Un choque de trenes entre el jefe del Estado y la Corte Suprema de Justicia no le conviene a nadie. Y si se produce en momentos en que el máximo tribunal tiene en sus manos investigaciones de decenas de políticos aliados con el Presidente, peor. Se convierte en todo un papayazo para los críticos que quieren pintar a Uribe como un mandatario inescrupuloso y empeñado en inundar todas las órbitas del poder. Es legítimo que el Presidente de la República, en épocas de paz, busque conformar una Corte afín a su pensamiento, o que formule propuestas para remediar problemas como el clientelismo judicial. Pero otra cosa, muy distinta y peligrosa, es embestir contra ella días después de la apertura de un proceso formal contra un familiar tan cercano como Mario Uribe. La oportunidad no podía ser peor. La pelea entre el Presidente y la Corte ha subido demasiado de tono, y ya pone en tela de juicio la colaboración armónica que ordena la Constitución.

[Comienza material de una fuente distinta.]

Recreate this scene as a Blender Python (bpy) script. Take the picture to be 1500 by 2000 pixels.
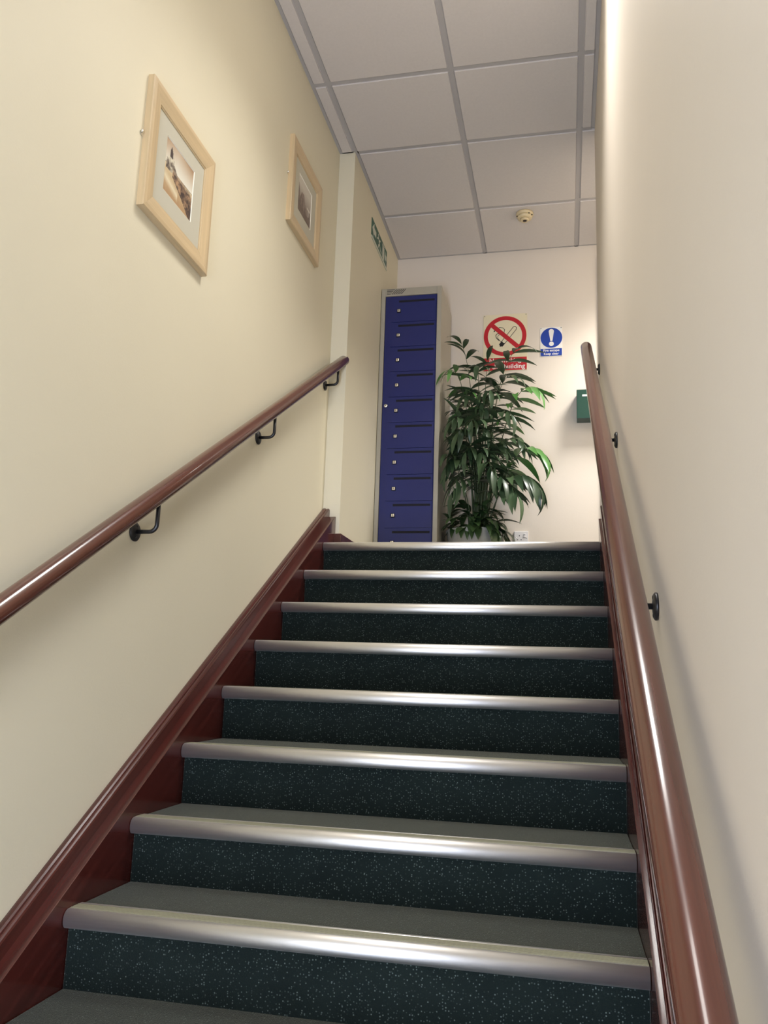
import bpy, bmesh, math, random
from mathutils import Vector, Matrix
random.seed(7)
for o in list(bpy.data.objects): bpy.data.objects.remove(o, do_unlink=True)
SC = bpy.context.scene
COL = SC.collection
PI = math.pi

# ------------------------------------------------------------------ dimensions (metres)
RISE, GOING, WID = 0.16618, 0.27342, 1.2775      # step rise, going, clear width between strings
SL = RISE / GOING
ZC = 2.2068                                      # ceiling grid height above the landing
XL, XR = -0.069, 1.297                           # stair walls
GX = 0.0193                                      # landing left wall / first ceiling runner
Y1 = 0.196                                       # where the stair walls end and the landing widens
YR = 0.25                                        # end of right stair wall
YE = 1.409                                       # end wall of the landing
NST = 14
ZLOW = -NST * RISE                               # lower hall floor
YLOW = -5.6
XFAR = 3.0

# ------------------------------------------------------------------ camera
cam_d = bpy.data.cameras.new('camera')
cam = bpy.data.objects.new('camera', cam_d); COL.objects.link(cam)
yaw, pit, rol = 0.21703, 0.19567, 0.03276
f_ = Vector((-math.sin(yaw)*math.cos(pit), math.cos(yaw)*math.cos(pit), math.sin(pit)))
r0 = Vector((math.cos(yaw), math.sin(yaw), 0)); u0 = r0.cross(f_)
r_ = math.cos(rol)*r0 + math.sin(rol)*u0
u_ = -math.sin(rol)*r0 + math.cos(rol)*u0
M = Matrix((r_, u_, -f_)).transposed().to_4x4()
M.translation = Vector((1.11972, -3.76425, -0.61714))
cam.matrix_world = M
cam_d.sensor_fit = 'VERTICAL'; cam_d.sensor_height = 32.0; cam_d.sensor_width = 24.0
cam_d.lens = 1623.6 / 2000 * 32.0
cam_d.clip_start = 0.02
SC.camera = cam

# ------------------------------------------------------------------ world, lights, exposure
w = bpy.data.worlds.new('world'); SC.world = w; w.use_nodes = True
w.node_tree.nodes['Background'].inputs[0].default_value = (0.75, 0.82, 1.0, 1)
w.node_tree.nodes['Background'].inputs[1].default_value = 0.15
SC.view_settings.view_transform = 'Standard'; SC.view_settings.look = 'None'
SC.view_settings.exposure = 0.0; SC.view_settings.gamma = 1.0
SC.view_settings.use_curve_mapping = False

def area(name, loc, rot, sx, sy, power, col, spread=180):
    d = bpy.data.lights.new(name, 'AREA'); d.shape = 'RECTANGLE'; d.size = sx; d.size_y = sy
    d.energy = power; d.color = col; d.spread = math.radians(spread)     # louvres narrow a lamp's beam
    o = bpy.data.objects.new(name, d); o.location = loc; o.rotation_euler = rot; COL.objects.link(o)
    return o
WARM = (1.0, 0.972, 0.940); NEUT = (1.0, 0.968, 0.93); COOL = (0.68, 0.77, 1.0)
LUM = [(GX + 0.9, -1.25), (GX + 0.9, -2.45), (GX + 1.95, 0.72)]          # three recessed louvred ceiling luminaires
area('stair_lamp', (LUM[0][0], LUM[0][1], ZC - 0.016), (0, 0, 0), 0.52, 0.52, 16.5, WARM, 114)
area('lower_stair_lamp', (LUM[1][0], LUM[1][1], ZC - 0.016), (0, 0, 0), 0.52, 0.52, 4.5, WARM, 120)
area('landing_lamp', (LUM[2][0], LUM[2][1], ZC - 0.016), (0, 0, 0), 0.52, 0.52, 50, NEUT, 125)
area('door_daylight', (0.85, YLOW + 0.03, ZLOW + 1.12), (PI/2, 0, 0), 0.68, 1.95, 128, COOL)

# ------------------------------------------------------------------ material helpers
def srgb(r, g, b):
    f = lambda c: (c/255/12.92) if c/255 <= 0.04045 else ((c/255+0.055)/1.055)**2.4
    return (f(r), f(g), f(b), 1)
MATS = {}
def mat(name, col, rough=0.5, metal=0.0, bump=None, coat=0.0, var=None, spec=0.5, sheen=0.0, emit=None):
    if name in MATS: return MATS[name]
    m = bpy.data.materials.new(name); m.use_nodes = True
    nt = m.node_tree; b = nt.nodes['Principled BSDF']
    b.inputs['Base Color'].default_value = col
    b.inputs['Roughness'].default_value = rough
    b.inputs['Metallic'].default_value = metal
    b.inputs['Coat Weight'].default_value = coat
    b.inputs['Coat Roughness'].default_value = 0.08
    b.inputs['Specular IOR Level'].default_value = spec
    b.inputs['Sheen Weight'].default_value = sheen
    if emit: b.inputs['Emission Color'].default_value = emit[0]; b.inputs['Emission Strength'].default_value = emit[1]
    tc = nt.nodes.new('ShaderNodeTexCoord')
    if var:                                   # (scale vec, amount, tilt about X) colour variation
        mp = nt.nodes.new('ShaderNodeMapping'); mp.vector_type = 'TEXTURE'
        mp.inputs['Scale'].default_value = tuple(1.0/c for c in var[0])
        if len(var) > 2: mp.inputs['Rotation'].default_value = (var[2], 0, 0)
        nz = nt.nodes.new('ShaderNodeTexNoise'); nz.inputs['Scale'].default_value = 1.0; nz.inputs['Detail'].default_value = 5
        cr = nt.nodes.new('ShaderNodeValToRGB')
        k = var[1]
        cr.color_ramp.elements[0].position = 0.3; cr.color_ramp.elements[1].position = 0.7
        cr.color_ramp.elements[0].color = tuple(c*(1-k) for c in col[:3]) + (1,)
        cr.color_ramp.elements[1].color = tuple(min(1, c*(1+k)) for c in col[:3]) + (1,)
        nt.links.new(tc.outputs['Object'], mp.inputs[0]); nt.links.new(mp.outputs[0], nz.inputs['Vector'])
        nt.links.new(nz.outputs['Fac'], cr.inputs[0]); nt.links.new(cr.outputs[0], b.inputs['Base Color'])
    if bump:                                  # (scale, strength, distance)
        nz = nt.nodes.new('ShaderNodeTexNoise'); nz.inputs['Scale'].default_value = bump[0]; nz.inputs['Detail'].default_value = 3
        bp = nt.nodes.new('ShaderNodeBump'); bp.inputs['Strength'].default_value = bump[1]; bp.inputs['Distance'].default_value = bump[2]
        nt.links.new(tc.outputs['Object'], nz.inputs['Vector']); nt.links.new(nz.outputs['Fac'], bp.inputs['Height'])
        nt.links.new(bp.outputs[0], b.inputs['Normal'])
    MATS[name] = m
    return m

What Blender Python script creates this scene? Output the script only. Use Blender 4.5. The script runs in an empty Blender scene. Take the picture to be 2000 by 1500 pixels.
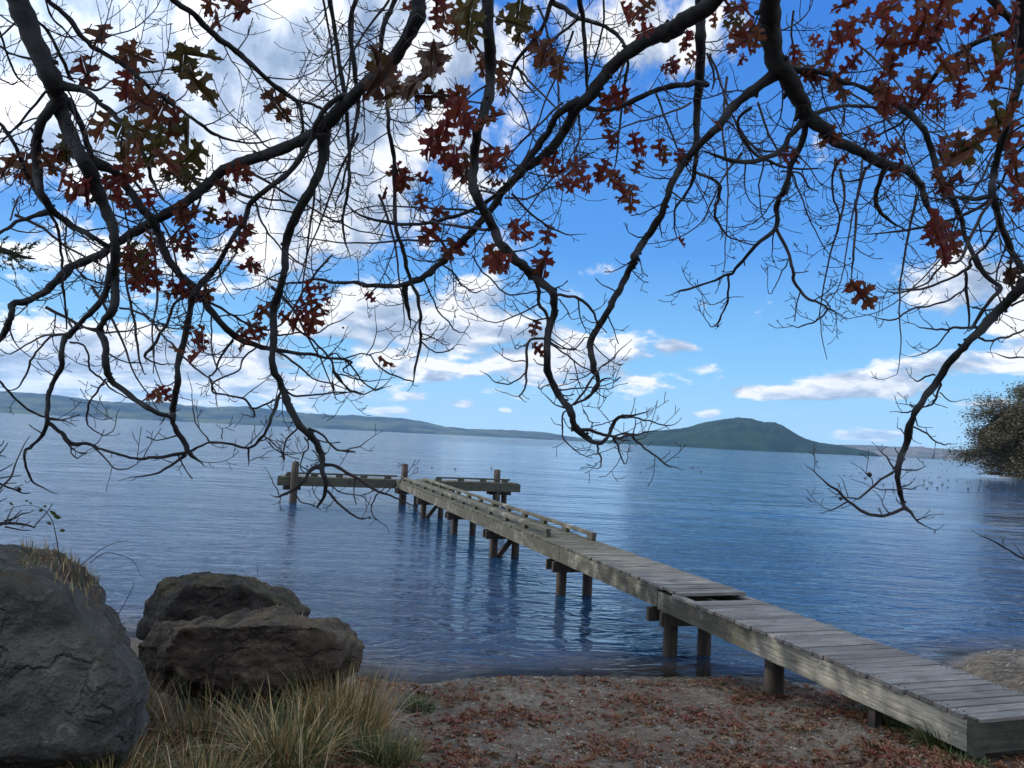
import bpy, bmesh, math, random
import numpy as np
from mathutils import Vector, Matrix, noise as mnoise, geometry as mgeo
from mathutils.bvhtree import BVHTree

R = math.radians
SC = bpy.context.scene
COL = SC.collection
random.seed(7)
rng = np.random.default_rng(7)

# ---------------------------------------------------------------- camera
EYE = 3.0
F = 1502.0
PH = R(2.847)
TH = math.atan(104.6 / F)
fw = np.array([0, math.cos(TH), math.sin(TH)])
_r0 = np.array([1.0, 0, 0]); _u0 = np.array([0, -math.sin(TH), math.cos(TH)])
rt = _r0 * math.cos(PH) + _u0 * math.sin(PH)
up = -_r0 * math.sin(PH) + _u0 * math.cos(PH)
cam_d = bpy.data.cameras.new('camera')
cam = bpy.data.objects.new('camera', cam_d); COL.objects.link(cam)
cam_d.sensor_width = 36.0; cam_d.lens = 36.0 * F / 2000.0
cam_d.clip_start = 0.05; cam_d.clip_end = 60000
m = Matrix.Identity(4)
for i in range(3):
    m[i][0] = rt[i]; m[i][1] = up[i]; m[i][2] = -fw[i]
m[2][3] = EYE
cam.matrix_world = m
SC.camera = cam

def ray(x, y):
    return fw + rt * (x - 1000) / F - up * (y - 750) / F
def at(x, y, D):
    return np.array([0, 0, EYE]) + ray(x, y) * D
def onz(x, y, z):
    d = ray(x, y); return np.array([0, 0, EYE]) + d * ((z - EYE) / d[2])
def proj(p):
    q = np.asarray(p, float) - np.array([0, 0, EYE]); d = q @ fw
    return 1000 + F * (q @ rt) / d, 750 - F * (q @ up) / d, d
def azel(x, y):
    d = ray(x, y); d = d / np.linalg.norm(d)
    return math.atan2(d[0], d[1]), math.asin(d[2])

# ---------------------------------------------------------------- light
SUN_AZ = R(-84); SUN_EL = R(40)
SC.view_settings.view_transform = 'Standard'
SC.view_settings.look = 'None'
SC.view_settings.exposure = 0.5
SC.view_settings.gamma = 1.0
sun_d = bpy.data.lights.new('sun', 'SUN'); sun_d.energy = 2.6; sun_d.angle = R(0.5); sun_d.color = (1.0, 0.93, 0.82)
sun = bpy.data.objects.new('sun', sun_d); COL.objects.link(sun)
SDIR = Vector((math.sin(SUN_AZ) * math.cos(SUN_EL), math.cos(SUN_AZ) * math.cos(SUN_EL), math.sin(SUN_EL)))
sun.rotation_euler = SDIR.to_track_quat('Z', 'Y').to_euler()
sun.location = (-30, 10, 40)

# node helper
class NT:
    def __init__(s, tree): s.t = tree; s.n = tree.nodes; s.l = tree.links
    def new(s, typ, **kw):
        nd = s.n.new(typ)
        for k, v in kw.items(): setattr(nd, k, v)
        return nd
    def link(s, a, b): s.l.new(a, b)
    def m(s, op, a, b=None, c=None, clamp=False):
        nd = s.n.new('ShaderNodeMath'); nd.operation = op; nd.use_clamp = clamp
        for i, v in enumerate((a, b, c)):
            if v is None: continue
            if isinstance(v, (int, float)): nd.inputs[i].default_value = v
            else: s.l.new(v, nd.inputs[i])
        return nd.outputs[0]
    def mixc(s, f, a, b, mode='MIX'):
        nd = s.n.new('ShaderNodeMix'); nd.data_type = 'RGBA'; nd.blend_type = mode
        for sock, v in ((nd.inputs[0], f), (nd.inputs[6], a), (nd.inputs[7], b)):
            if isinstance(v, (int, float)): sock.default_value = v
            elif isinstance(v, tuple): sock.default_value = (*v, 1.0)[:4]
            else: s.l.new(v, sock)
        return nd.outputs[2]
    def ramp(s, f, stops, interp='LINEAR'):
        nd = s.n.new('ShaderNodeValToRGB'); nd.color_ramp.interpolation = interp
        el = nd.color_ramp.elements
        while len(el) < len(stops): el.new(0.5)
        for e, (p, c) in zip(el, stops):
            e.position = p; e.color = (*c, 1.0) if len(c) == 3 else c
        s.l.new(f, nd.inputs[0]); return nd.outputs[0]
    def sstep(s, v, lo, hi):
        nd = s.n.new('ShaderNodeMapRange'); nd.interpolation_type = 'SMOOTHSTEP'
        s.l.new(v, nd.inputs[0]); nd.inputs[1].default_value = lo; nd.inputs[2].default_value = hi
        return nd.outputs[0]
    def noise(s, vec, scale, detail=4, rough=0.5, dist=0.0, typ=None):
        nd = s.n.new('ShaderNodeTexNoise')
        if typ: nd.noise_type = typ
        if vec is not None: s.l.new(vec, nd.inputs['Vector'])
        nd.inputs['Scale'].default_value = scale; nd.inputs['Detail'].default_value = detail
        nd.inputs['Roughness'].default_value = rough; nd.inputs['Distortion'].default_value = dist
        return nd.outputs[0]
    def vec(s, x, y, z):
        nd = s.n.new('ShaderNodeCombineXYZ')
        for i, v in enumerate((x, y, z)):
            if isinstance(v, (int, float)): nd.inputs[i].default_value = v
            else: s.l.new(v, nd.inputs[i])
        return nd.outputs[0]
    def mapping(s, vec, scale=(1, 1, 1), rot=(0, 0, 0), loc=(0, 0, 0)):
        nd = s.n.new('ShaderNodeMapping'); s.l.new(vec, nd.inputs[0])
        nd.inputs['Scale'].default_value = scale; nd.inputs['Rotation'].default_value = rot; nd.inputs['Location'].default_value = loc
        return nd.outputs[0]
    def bump(s, h, strength=0.5, dist=0.05, normal=None):
        nd = s.n.new('ShaderNodeBump'); s.l.new(h, nd.inputs['Height'])
        nd.inputs['Strength'].default_value = strength; nd.inputs['Distance'].default_value = dist
        if normal is not None: s.l.new(normal, nd.inputs['Normal'])
        return nd.outputs[0]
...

Las salidas insólitas del Presidente también pueden tener un efecto nocivo en el campo internacional. Afuera no se reproduce la solidaridad con él que reflejan las encuestas nacionales, sino que se tiende a construir un consenso en contra. El cambio de posición de The New York Times es muy diciente. Hace meses apoyaba el TLC con Colombia. La semana pasada calificó de "sobre-reacción" la furia de Uribe contra el libro de Virginia Vallejo y las acusaciones al periodista Gonzalo Guillén por haber sido su supuesto autor fantasma. Ahora, en un nuevo editorial, le pide al Congreso que no apruebe el TLC. Más que un caso aislado, la nueva actitud del influyente diario de Nueva York puede ser la punta del iceberg: la visión internacional sobre el gobierno se está deteriorando. Y las actuaciones contra la Corte, contra los medios o contra la oposición legítima, ante los ojos de la comunidad internacional son mal recibidas. En el mejor de los casos, son sinónimo de tropicalismo, caudillismo y repúblicas bananeras. En el peor, señales de un talante antidemocrático.

Uribe, en fin, abrió demasiados frentes de pelea al mismo tiempo. Lo cual es más propio de un político en medio de la batalla, que del jefe del Estado, que debería estar por encima de rencillas menores, salvaguardar la dimensión de su investidura y actuar como presidente de todos los colombianos. Incluso de sus enemigos. El carácter peleonero funciona en las encuestas, pero la hipersensibilidad a la crítica puede impedir la visión sobre sus peligrosos efectos secundarios.